The manuscript "Beamforming Galvanic Coupling Signals for IoMT Implant-to-Relay Communication" has been accepted for publication in IEEE Sensors Journal (https://ieeexplore.ieee.org/xpl/RecentIssue.jsp?punumber=7361) and it will be included in the Special Issue on Next-Generation Smart Body Sensor Networks (BSN): from Autonomic Body Sensors to Cognitive Body Sensor Network Ecosystems

The authors are:

Stella Banou,  Meenupriya Swaminathan, Guillem Reus Muns, Kaushik R. Chowdhury (Northeastern University, Boston, MA, USA), Farzana Kulsoom , Pietro Savazzi , Anna Vizziello (TLC&RS lab),  Davy Duong (Temple University, Philadelphia, PA, USA)

Abstract—Implants are poised to revolutionize personalized healthcare by monitoring and actuating physiological functions. Such implants operate under challenging constraints of limited battery energy, heterogeneous tissue-dependent channel conditions and human-safety regulations.
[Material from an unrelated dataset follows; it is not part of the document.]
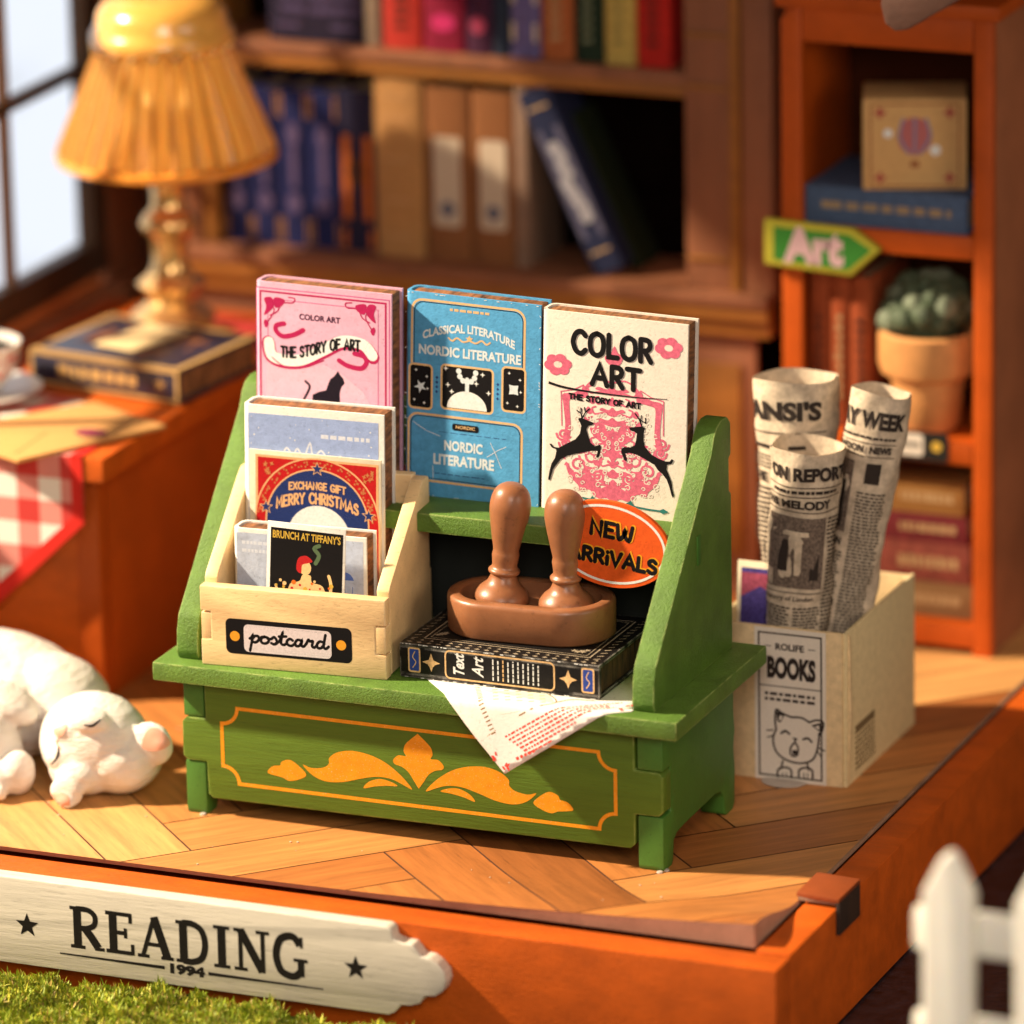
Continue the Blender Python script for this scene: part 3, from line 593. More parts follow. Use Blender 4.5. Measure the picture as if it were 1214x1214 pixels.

To address these issues, we propose a new cross-layer protocol for galvanic coupled implants wherein weak electrical currents are used in place of classical radio frequency (RF) links. As the first step, we devise a method that allows multiple implants to communicate individual sensed data to each other through code division multiple access (CDMA) combined with compressive sensing (CS) method to lower the transmission time and save energy, as well as delegates the computational burden of dispreading and decoding only to the on-body surface relays. Then, we devise a distributed beamforming approach that allows coordinated transmissions from the implants to the relays by considering the specific tissue path chosen and tissue heating-related safety constraints. We then proceed to implement distributed beamforming on a phantom of human tissue and prove an increase in received signal strength and decrease in BER due to constructive interference of the signals of each implant. Our contributions are two fold: First, we devise a collision-free protocol that prevents undue interference at neighboring implants, especially for multiple deployments. Second, this is the first application of near-field distributed beamforming in human tissue. Simulation results reveal significant improvement in the network lifetime for implants of up to 79% compared to the galvanic coupled links without beamforming. Additionally, implementation on phantom tissue proves improved communication metrics when beamforming is used.